Una realidad en acentuado contraste con lo que había ocurrido hasta entonces, mientras las premisas teóricas y las realizaciones prácticas del liberalismo gestaron la aparición de unas alternativas revolucionarias, desembocando en un paroxismo del que se empezó a salir no sin grandes dificultades a partir de 1939. El estado de cosas que comenzó en una Guerra Civil acabó desembocando en un cambio decisivo.
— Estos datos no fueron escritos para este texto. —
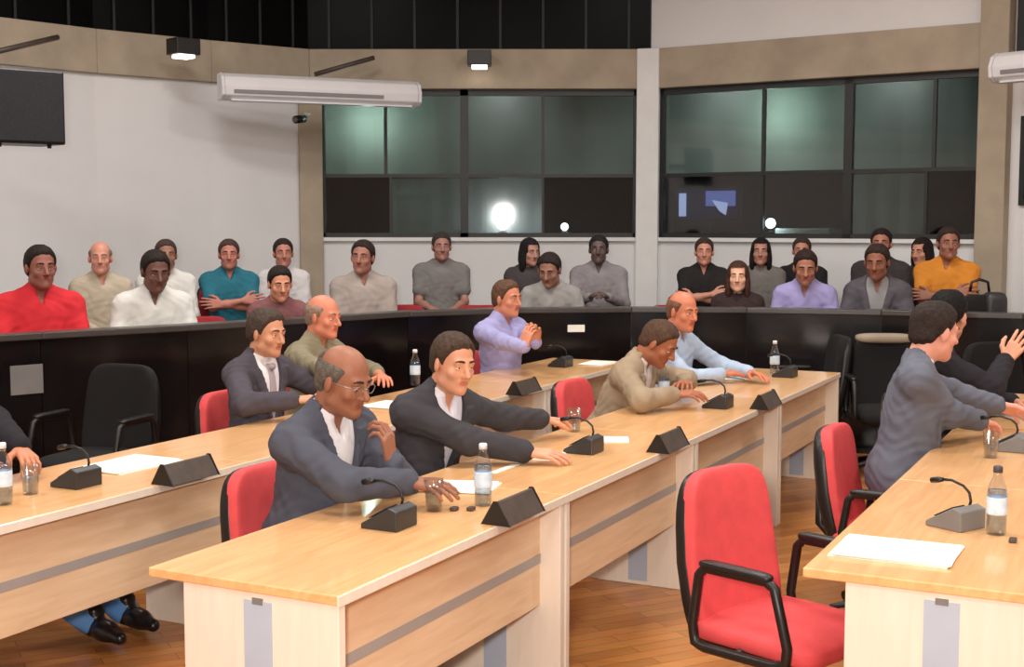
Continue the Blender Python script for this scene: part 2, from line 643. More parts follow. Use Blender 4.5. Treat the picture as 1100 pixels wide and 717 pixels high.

Nadie niega las deficiencias y los desequilibrios, menos aún se pretende que el nacionalsindicalismo tuviera la hegemonía en la arquitectura del Nuevo Estado ni se ocultan las diferencias entre las realizaciones de éste y algunas de las propuestas teóricas de José Antonio o de Ramiro Ledesma. Pero del sano realismo que supone comparar la España en cuya edificación intervino aquel sindicalismo con la España anterior e incluso con la de nuestros días se deduce la importancia de la “clave sindical” como base de la pacificación social y de una legislación laboral avanzada.

Aunque parezca paradójico, va a ser un Gobierno socialista el que liquide los últimos restos del sistema de protección al trabajador y del Estado social construido con tanto esfuerzo. Quizá por eso también, liberales y socialistas coinciden en denigrar aquella época histórica. Será porque es la herencia que hay que liquidar para consolidar definitivamente el Estado cipayo que nos administra en nombre de sus amos. O dicho definitivamente para la definitiva desaparición del Estado nacional.